Why so high?
Tyler Cowen is doing a book club on Greg Clark's A Farewell to Alms. Tyler, like me, is sceptical of the book's central claim: that the Industrial Revolution happened in Britain because the English elites outbred the poor.
Tyler offers this explanation for the growth:
Core Europe, starting in late medieval times, developed a new and still poorly understood organizational technology. This was, very roughly, the ability to work in groups, cumulate technologies and advances, and learn from each other in competitive environments. Most notably, this new technology led the Florentine and Venetian Renaissances, especially in the visual arts. But there was more. The rise of printing. The rise of classical music, starting in 1685 or whenever. The rise of early modern philosophy. Europe goes crazy with inventiveness, albeit in splats and bursts. (Clark's own chapter 12 gives good evidence for this tendency, though it will play a less central role in his version of the story.)
It is also the case that most of these bursts of inventiveness didn't do much for the average standard of living.
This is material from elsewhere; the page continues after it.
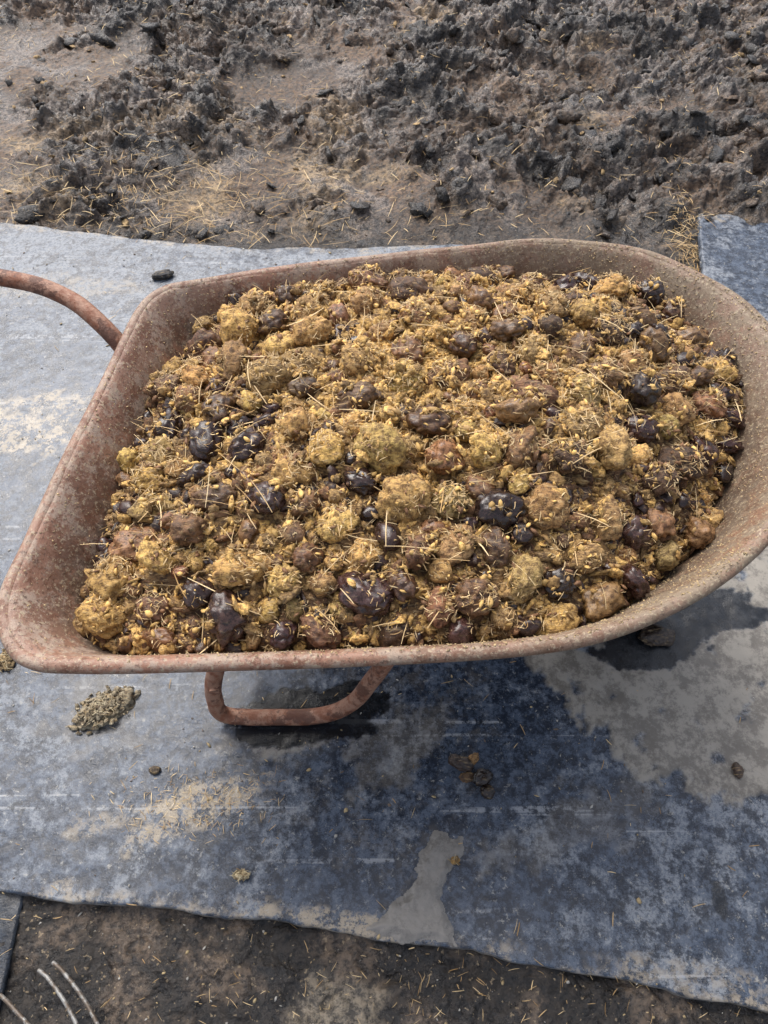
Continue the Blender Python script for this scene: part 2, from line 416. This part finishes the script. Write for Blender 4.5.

Yes mastering oil paint technique made Florence richer but not so much.
It just so happened that one of these bursts came in science, technology, and engineering. And it came in England, mostly for reasons of "national character." It just so happened that the English burst did more for the standard of living, for reasons of external benefits. But having had such a burst was not unique to England. England was just one spoke on a more broadly turning wheel, and a European distribution of bursts was well in place prior to most of the special conditions we might find in England.
England, by the way, also had the literary revolution of the 18th century, and England plus Scotland drove the rise of modern economics. There is no Chinese Adam Smith and that is because that Europe was pulling decisively ahead in ideas production. I consider this a fact of great importance whereas for Clark it is a sideshow to some other story.
I am tempted to resist this interpretation--was there really no inventiveness in various Chinese cities? But Tyler is unlikely to have missed the trend; he's no cultural imperialist. So on this matter, I will outsource my opinion to him.